=== Source material ===

════════

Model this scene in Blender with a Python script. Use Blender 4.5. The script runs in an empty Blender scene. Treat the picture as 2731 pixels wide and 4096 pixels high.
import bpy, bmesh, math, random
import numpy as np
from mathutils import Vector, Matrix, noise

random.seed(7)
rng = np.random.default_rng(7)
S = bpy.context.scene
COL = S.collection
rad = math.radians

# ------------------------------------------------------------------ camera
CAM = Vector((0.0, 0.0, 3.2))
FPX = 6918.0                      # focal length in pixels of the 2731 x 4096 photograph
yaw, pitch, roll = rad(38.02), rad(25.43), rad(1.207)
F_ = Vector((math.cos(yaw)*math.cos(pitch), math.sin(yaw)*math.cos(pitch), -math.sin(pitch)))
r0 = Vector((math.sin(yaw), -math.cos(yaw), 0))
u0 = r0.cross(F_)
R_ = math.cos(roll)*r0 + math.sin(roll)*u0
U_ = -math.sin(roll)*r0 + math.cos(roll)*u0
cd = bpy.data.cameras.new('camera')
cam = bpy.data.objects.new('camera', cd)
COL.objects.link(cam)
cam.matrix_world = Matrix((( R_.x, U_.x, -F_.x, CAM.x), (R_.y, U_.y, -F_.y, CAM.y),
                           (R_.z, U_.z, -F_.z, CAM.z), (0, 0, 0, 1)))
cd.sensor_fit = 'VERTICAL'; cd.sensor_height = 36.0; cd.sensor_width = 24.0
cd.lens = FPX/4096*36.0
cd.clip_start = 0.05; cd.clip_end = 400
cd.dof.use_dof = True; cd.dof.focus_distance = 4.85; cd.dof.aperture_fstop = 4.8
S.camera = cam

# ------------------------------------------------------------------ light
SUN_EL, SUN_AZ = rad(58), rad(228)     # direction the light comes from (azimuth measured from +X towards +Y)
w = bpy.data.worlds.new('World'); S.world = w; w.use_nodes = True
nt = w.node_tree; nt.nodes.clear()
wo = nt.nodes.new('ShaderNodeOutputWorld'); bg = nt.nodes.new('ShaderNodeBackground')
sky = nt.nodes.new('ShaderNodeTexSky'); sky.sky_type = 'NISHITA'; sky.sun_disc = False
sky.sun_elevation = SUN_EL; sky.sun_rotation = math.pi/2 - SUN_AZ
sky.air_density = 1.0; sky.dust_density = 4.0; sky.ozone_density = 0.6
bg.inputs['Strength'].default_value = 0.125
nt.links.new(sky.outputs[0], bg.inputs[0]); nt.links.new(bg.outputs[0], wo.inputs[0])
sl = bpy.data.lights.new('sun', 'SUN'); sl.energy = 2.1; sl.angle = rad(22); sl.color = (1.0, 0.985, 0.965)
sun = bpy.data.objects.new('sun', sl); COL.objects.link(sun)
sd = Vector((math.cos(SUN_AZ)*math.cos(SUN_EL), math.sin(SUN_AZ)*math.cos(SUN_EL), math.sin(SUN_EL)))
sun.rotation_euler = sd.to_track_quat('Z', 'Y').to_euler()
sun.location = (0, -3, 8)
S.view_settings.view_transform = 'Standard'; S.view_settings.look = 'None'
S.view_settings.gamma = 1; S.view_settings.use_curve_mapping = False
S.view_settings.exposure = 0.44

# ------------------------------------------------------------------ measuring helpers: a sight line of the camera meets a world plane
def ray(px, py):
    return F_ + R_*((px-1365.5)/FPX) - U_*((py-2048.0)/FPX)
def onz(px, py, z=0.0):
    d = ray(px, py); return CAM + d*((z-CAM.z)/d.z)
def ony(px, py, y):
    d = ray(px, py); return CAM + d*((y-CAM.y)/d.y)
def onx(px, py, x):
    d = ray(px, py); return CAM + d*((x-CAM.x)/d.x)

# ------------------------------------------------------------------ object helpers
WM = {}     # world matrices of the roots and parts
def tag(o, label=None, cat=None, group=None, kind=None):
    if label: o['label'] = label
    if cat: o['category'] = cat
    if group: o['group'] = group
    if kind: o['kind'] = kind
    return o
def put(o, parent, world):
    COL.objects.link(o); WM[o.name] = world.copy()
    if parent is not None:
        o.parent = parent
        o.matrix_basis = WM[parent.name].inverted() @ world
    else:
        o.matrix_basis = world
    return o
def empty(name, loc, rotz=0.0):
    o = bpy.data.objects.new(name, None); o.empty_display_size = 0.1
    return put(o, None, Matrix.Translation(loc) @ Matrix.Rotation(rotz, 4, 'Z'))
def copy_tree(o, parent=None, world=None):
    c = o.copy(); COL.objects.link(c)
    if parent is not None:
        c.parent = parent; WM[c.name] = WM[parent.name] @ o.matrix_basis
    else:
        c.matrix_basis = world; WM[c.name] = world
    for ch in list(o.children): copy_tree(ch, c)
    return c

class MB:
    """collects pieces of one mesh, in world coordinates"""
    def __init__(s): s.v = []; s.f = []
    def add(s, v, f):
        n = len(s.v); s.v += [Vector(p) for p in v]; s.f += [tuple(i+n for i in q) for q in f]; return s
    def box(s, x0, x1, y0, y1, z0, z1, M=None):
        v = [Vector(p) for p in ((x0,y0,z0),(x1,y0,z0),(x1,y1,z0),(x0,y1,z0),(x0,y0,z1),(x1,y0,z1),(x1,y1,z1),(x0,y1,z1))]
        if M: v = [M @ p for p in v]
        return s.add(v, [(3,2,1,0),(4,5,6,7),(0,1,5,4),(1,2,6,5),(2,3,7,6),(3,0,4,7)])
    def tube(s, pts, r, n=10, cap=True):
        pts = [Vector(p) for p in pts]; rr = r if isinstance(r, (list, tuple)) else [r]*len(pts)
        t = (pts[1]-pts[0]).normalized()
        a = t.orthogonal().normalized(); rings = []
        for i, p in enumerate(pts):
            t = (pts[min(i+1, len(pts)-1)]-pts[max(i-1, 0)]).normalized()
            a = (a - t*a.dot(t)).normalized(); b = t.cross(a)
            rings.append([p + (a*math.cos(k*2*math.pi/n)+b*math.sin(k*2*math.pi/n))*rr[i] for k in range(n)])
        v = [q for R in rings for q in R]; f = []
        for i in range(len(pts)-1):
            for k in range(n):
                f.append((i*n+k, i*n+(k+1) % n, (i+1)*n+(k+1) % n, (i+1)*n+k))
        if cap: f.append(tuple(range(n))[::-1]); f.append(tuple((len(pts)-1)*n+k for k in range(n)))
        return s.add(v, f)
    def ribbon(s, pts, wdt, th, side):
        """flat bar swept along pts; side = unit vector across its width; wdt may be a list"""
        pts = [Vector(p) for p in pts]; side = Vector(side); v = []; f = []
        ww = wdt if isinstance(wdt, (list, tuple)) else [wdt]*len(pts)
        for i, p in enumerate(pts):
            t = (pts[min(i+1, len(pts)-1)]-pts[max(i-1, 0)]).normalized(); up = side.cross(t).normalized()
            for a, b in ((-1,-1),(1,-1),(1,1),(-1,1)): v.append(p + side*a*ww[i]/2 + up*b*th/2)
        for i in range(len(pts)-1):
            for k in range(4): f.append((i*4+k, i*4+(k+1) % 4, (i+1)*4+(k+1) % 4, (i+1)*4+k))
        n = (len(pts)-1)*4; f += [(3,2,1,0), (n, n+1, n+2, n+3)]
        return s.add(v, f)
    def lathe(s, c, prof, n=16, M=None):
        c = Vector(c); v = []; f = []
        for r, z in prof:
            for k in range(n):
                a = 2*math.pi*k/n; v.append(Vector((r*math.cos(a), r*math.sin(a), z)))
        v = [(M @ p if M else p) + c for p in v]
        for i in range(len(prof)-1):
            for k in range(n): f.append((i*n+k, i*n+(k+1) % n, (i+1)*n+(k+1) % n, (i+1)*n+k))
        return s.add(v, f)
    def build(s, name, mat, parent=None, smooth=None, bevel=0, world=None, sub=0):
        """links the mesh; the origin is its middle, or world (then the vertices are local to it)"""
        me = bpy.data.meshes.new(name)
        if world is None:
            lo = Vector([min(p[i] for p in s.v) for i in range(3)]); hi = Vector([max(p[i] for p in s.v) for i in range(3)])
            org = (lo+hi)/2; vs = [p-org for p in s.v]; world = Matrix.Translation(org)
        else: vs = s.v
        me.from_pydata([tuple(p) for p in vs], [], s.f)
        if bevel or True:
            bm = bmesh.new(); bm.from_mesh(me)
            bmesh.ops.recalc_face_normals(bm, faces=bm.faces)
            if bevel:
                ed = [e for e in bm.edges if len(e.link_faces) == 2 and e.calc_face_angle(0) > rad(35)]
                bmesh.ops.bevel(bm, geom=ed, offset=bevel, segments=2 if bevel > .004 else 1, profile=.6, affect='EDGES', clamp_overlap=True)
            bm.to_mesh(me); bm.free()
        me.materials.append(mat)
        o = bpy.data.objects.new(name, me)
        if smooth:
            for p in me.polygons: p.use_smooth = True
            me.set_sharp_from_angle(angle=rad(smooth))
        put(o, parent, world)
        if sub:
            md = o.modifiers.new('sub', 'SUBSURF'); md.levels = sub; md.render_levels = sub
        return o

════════

=== Instruction ===
Write out exactly, please, the lines beginning at the start of the material and ending with the line that holds "rad = math.radians", both included.

=== Expected output ===
Model this scene in Blender with a Python script. Use Blender 4.5. The script runs in an empty Blender scene. Treat the picture as 2731 pixels wide and 4096 pixels high.
import bpy, bmesh, math, random
import numpy as np
from mathutils import Vector, Matrix, noise

random.seed(7)
rng = np.random.default_rng(7)
S = bpy.context.scene
COL = S.collection
rad = math.radians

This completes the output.